La question n’est pas propre aux produits commerciaux de ces deux zigotos (il s’agit là d’un euphémisme, ces gens sont réellement dangereux). Sur Tiktok, alors que nous découvrons à tâtons la plateforme chinoise (d’un point de vue déontologique, des questions se postent là aussi), nous rencontrons les mêmes problèmes. Parler de Candace Owens ? C’est possible, mais sans utiliser le matériau original.
![capture tiktok compte complotiste](https://www.debunkersdehoax.org/wp-content/uploads/2025/02/WhatsApp-Image-2025-02-03-a-10.46.46_d3791245.jpg)
Notre vidéo est supprimée automatiquement par la modération quand des conspirationnistes notoires publient sur le sujet plusieurs vidéos par jour. Un rythme frénétique qui génère…. un pognon de dingue. Faut-il évoquer ici l’usage de l’IAG (intelligence artificielle générative) et de ses nouvelles problématiques.
Le dernier coup de pelle. Il y a des matins où le sentiment de vider la mer à la petite cuillère se fait pesant. Les récents succès d’une internationale réactionnaire font froid dans le dos, les plateformes où nous tentons de transmettre du mieux possible ont participé à cet effort là. Nous ne devons pas composer qu’avec ce paradoxe, en plus de la modération qui relève du double standard, nous devons composer avec l’agressivité et la défiance de plusieurs sphères.
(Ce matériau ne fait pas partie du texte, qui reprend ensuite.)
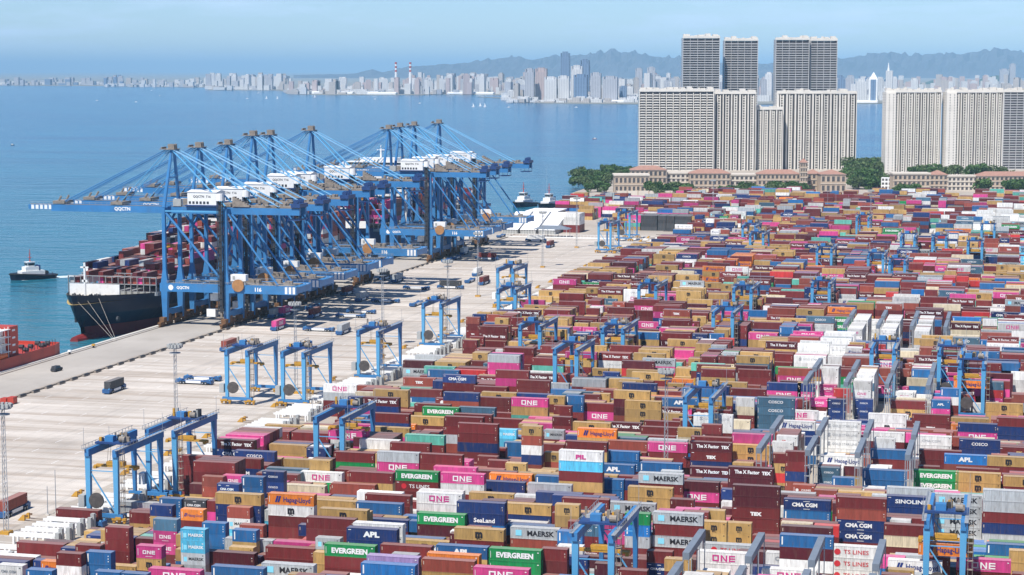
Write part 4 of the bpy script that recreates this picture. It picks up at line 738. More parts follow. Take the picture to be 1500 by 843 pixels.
# ------------------------------------------------------------------ automated carriers
CC = {'m': (.16, .022, .022), 'd': (.085, .012, .018), 'r': (.27, .06, .04), 't': (.46, .29, .10), 'p': (.56, .055, .22), 'b': (.02, .12, .30), 'u': (.02, .17, .45), 'n': (.012, .035, .14), 'B': (.10, .50, .72), 'g': (.01, .25, .07), 'T': (.11, .42, .33), 'o': (.72, .21, .03), 's': (.40, .43, .44), 'w': (.72, .72, .69), 'R': (.50, .035, .035), 'k': (.05, .055, .06), 'a': (.06, .14, .21), 'c': (.60, .52, .36), 'v': (.30, .22, .42), 'y': (.5, .4, .2)}
CN = {'m': 'maroon', 'd': 'dark maroon', 'r': 'rust brown', 't': 'tan', 'p': 'pink', 'b': 'blue', 'u': 'bright blue', 'n': 'navy', 'B': 'sky blue', 'g': 'green', 'T': 'mint green', 'o': 'orange', 's': 'silver grey', 'w': 'white', 'R': 'red', 'k': 'black', 'a': 'slate blue', 'c': 'cream', 'v': 'lavender'}
def agv_proto():
    t = thing('port_carrier', 'x', 'carrier vehicle', (0, 0, 0), 0, 'driverless carriers on the lanes')
    b = MB(); b.box(-7.2, 7.2, -1.3, 1.3, .75, 1.35); b.box(-7.4, -4.8, -1.5, 1.5, .7, 1.75); b.box(4.8, 7.4, -1.5, 1.5, .7, 1.75); b.box(-7.5, -7.0, -1.4, 1.4, .4, 1.3); b.box(7.0, 7.5, -1.4, 1.4, .4, 1.3); part('chassis', b, M['carrier'], t)
    b = MB(); [b.box(-3.1, 3.1, s * 1.32 - .06, s * 1.32 + .06, .55, 1.5) for s in (-1, 1)]; part('side_panel', b, M['white'], t)
    for x in (-5.2, -3.9, 3.9, 5.2):
        b = MB(); [b.tube((x, s * 1.05, .62), (x, s * 1.55, .62), .62, n=14) for s in (-1, 1)]; w_ = part('wheel_pair', b, M['tyre'], t); b = MB(); [b.tube((x, s * 1.56, .62), (x, s * 1.60, .62), .3, n=10) for s in (-1, 1)]; part('hub', b, M['grey'], w_)
    b = MB(); [b.box(x, x + .5, y, y + .4, 1.76, 2.1) for x in (-7, 6.5) for y in (-1.3, .9)]; part('corner_guide', b, M['bluelt'], t)
    return t
AG = agv_proto()
AV = [(164, 573, 1, 'k', 'carrying a black container alone on the open lanes'), (333, 512, 1, 'r', 'with a rust box just left of the near gantry'), (406, 482, 1, 'p', 'with a pink box, front of three beside the cranes'), (402, 464, 1, 's', 'with a grey box beside a pink one'), (416, 462, 1, 'p', 'with a pink box next to a grey one'), (459, 464, 1, 'm', 'with a maroon box in the crane shadows'), (456, 452, 1, None, 'empty behind a maroon-loaded one'), (507, 431, 1, 'm', 'with a maroon box near the kerb'), (528, 440, 1, 's', 'with a grey box in the striped shadows'), (581, 412, 1, 's', 'with a silver box at the loop road'), (562, 409, 1, 'k', 'with a dark box at the loop road'), (501, 488, 1, 's', 'with a silver box right of a long empty one'),
      (467, 484, 0, None, 'long empty one left of a silver-loaded one'), (514, 464, 0, None, 'long empty one, front of a close pair'), (529, 458, 0, None, 'long empty one, back of a close pair'), (565, 442, 0, None, 'long empty one in the middle of the lanes'), (610, 423, 0, None, 'long empty one below the mast'), (608, 447, 1, None, 'empty, seen end-on, left of a gantry top'), (653, 383, 1, None, 'empty, left of two end-on ones in the distance'), (667, 379, 1, None, 'empty, right of two end-on ones in the distance'), (679, 372, 1, 'w', 'with a white box in the distance'), (696, 358, 1, 's', 'with a grey box by the far cranes'), (713, 380, 0, 'm', 'broadside with a long maroon box far up the lanes'), (698, 403, 1, 'w', 'with a white box left of mid lanes'), (687, 413, 1, None, 'empty, beside the one with a maroon box'), (708, 416, 1, 'm', 'with a maroon box at mid lanes'), (660, 422, 0, 'k', 'broadside with a dark box behind a gantry'), (733, 347, 1, None, 'empty at the far end of the cranes'), (785, 353, 0, 'w', 'broadside with a white box near the tents'), (805, 362, 1, 'm', 'with a red-brown box near the tents'), (285, 561, 0, None, 'front of two long empty ones beside the tall mast'), (297, 556, 0, None, 'rear of two long empty ones beside the tall mast'), (14, 752, 1, 'r', 'with a rust box cut by the left frame edge'), (116, 768, 0, 'm', 'under the leftmost gantry with a long maroon box'), (205, 757, 0, 's', 'with a grey box under the leftmost gantry')]
CARGO = []
for i, (px, py, ori, c, lab) in enumerate(AV):
    x, y = ground(px, py, .5); lab = ('driverless carrier ' + lab) if 'carry' not in lab else 'driverless vehicle ' + lab; rz = PI / 2 + rnd.uniform(-.03, .03) if ori else rnd.uniform(-.02, .02)
    o = AG if i == 0 else dup(AG, (0, 0, 0), None, lab); o.location = (x, y + (2 if ori else 0), .02); o.rotation_euler = (0, 0, rz); o['label'] = lab
    if c: CARGO.append((x, y + (2 if ori else 0), 1.80, c, rz, i, lab))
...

Ce constat peut vous paraître étonnant, mais notre plus gros problème ne vient pas de l’extrême droite. Arrivant au goutte à goutte, nous les bloquons sur toutes les plateformes. Ceux qui démontrent la plus grande capacité de nuisance sont ceux qui l’ont pensait retrouver à nos côtés, sans pour autant partager nos convictions. Les gardiens de la raison et leur apolitisme benêt ou de nombreux militants de gauche (notre camp) nous ont pris comme exutoire comme on passe ses nerfs sur le premier objet qui passe. Le coup de poignard dans le dos.
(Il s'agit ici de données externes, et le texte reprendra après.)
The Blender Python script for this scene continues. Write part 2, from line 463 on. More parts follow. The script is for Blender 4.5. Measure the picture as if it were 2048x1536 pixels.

La fatigue n’est pas arrivée avec Trump, elle se faisait déjà sentir aux dernières législatives. Les effluves des fins de cycles se font sentir depuis un moment. Le nouveau monde se fait attendre. « Faîtes nous rire, plutôt » comme réponse, en décalage total avec tout ce qu’on fait depuis dix ans.
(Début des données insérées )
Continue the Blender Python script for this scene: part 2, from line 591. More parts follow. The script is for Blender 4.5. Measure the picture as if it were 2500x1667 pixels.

On est encore là (et tout le monde n’est pas cor-da). Alors quoi ? Qu’est ce qu’on fait maintenant ? On arrête tout et on range l’aventure sur un coin de l’étagère ? Non. Comme souvent répété, la lutte antifasciste n’est pas un choix.
L’adaptation est la clé. Apprendre en permanence, suivre les évolutions de ces plateformes, digérer les contradictions posées par un monde capitaliste, impérialiste et suprémaciste. Au milieu de tout ça, il faut développer des trésors d’adresse et d’imagination pour arriver à parler de nos sujets sans être sanctionné.
Il était important de ventiler. Maintenant que nous avons râlé sur les réseaux sociaux et leur double standard, dicté par des impératifs parfois obscurs, il s’agit de développer des solidarités. Les réseaux sociaux ne sont pas nos amis, nous profitons d’un interstice pour nous y faufiler et exister dans un environnement hostile.